I see the greatest education need in the current context of Greece being the need for qualified volunteer teachers. The beneficiaries that I have had the chance of meeting and interacting have mentioned on several occasions, over and over again, about how appreciative they are of volunteers. However, the standard of teaching that is being delivered to these beneficiaries differs drastically and the short-term nature of the volunteer teachers is also not conducive to the learning. Thus, more often than not, students spend more time trying to adjust to the new teaching style rather than learning about new content. Furthermore, the attitude that some volunteer teachers bring to these classes – that this is something temporary, of no importance and for fun -, is being felt by the students. All these demotivate the students as they, too, have made a commitment to the schedule and duration of the course. Hence, by having volunteer teachers who are trained and know what it is that they are doing, brings a sense of importance and seriousness to these classes a. This in turn will let the students feel valued, worthy and thus, put in more effort in their studies.

Q: What were your biggest achievements and also the challenges you encountered?

There were a lot of ups and downs during my time here: a connection made, a shared contact, providing information to organisations and beneficiaries, a volunteer who fell through, squats evictions, education programmes which were forced to shut down, just to name a few.

Yet, my biggest achievement, I would have to say is to have made the connection with Social Hacker’s Academy and having their students to come up with a pseudo-CRM programme for refugeeEd as part of their coding project.

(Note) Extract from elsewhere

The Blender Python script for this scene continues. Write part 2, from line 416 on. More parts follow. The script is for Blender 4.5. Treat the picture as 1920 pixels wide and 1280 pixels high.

For refugeeEd - an organisation that seeks to improve the quality of education that is being provided to refugees -, to use a tailor-made program that is created from scratch by refugees, this, I felt, epitomises what we are trying to achieve here.

On the other hand, with the decrease of media attention, the situation in Greece is no longer in the forefront of people’s minds and when it comes to volunteering, people are choosing other places to go to rather than in Greece. Thus there are fewer volunteers coming to Greece. As a result, some education organisations are unable to carry out their basic operations (classes, activities, aid etc.) what’s more to say to increase their operations to fill the gap that was left by the government.

Thus, as the Field Coordinator of refugeeEd, the inability to provide qualified and/or experienced teachers due to the lack of sign-ups, has ended up placing me in the dilemma (more than once) of whether I should sacrifice my free time to help teach at these organisations. Having to battle my willingness to forgo my free time with the knowledge of how important protecting my free time is for self-care and hence, preventing burnout is my biggest challenge. And sad (or happy) to say, I’ve lost that battle on a couple of occasions.

Regardless, at the end of the day, I am only one and as the Field Coordinator of refugeeEd, I felt that my time could be better used promoting, refining the programme for volunteers so that there will be more volunteers to effect more help. But oh well, you can’t be logical and rational all the time.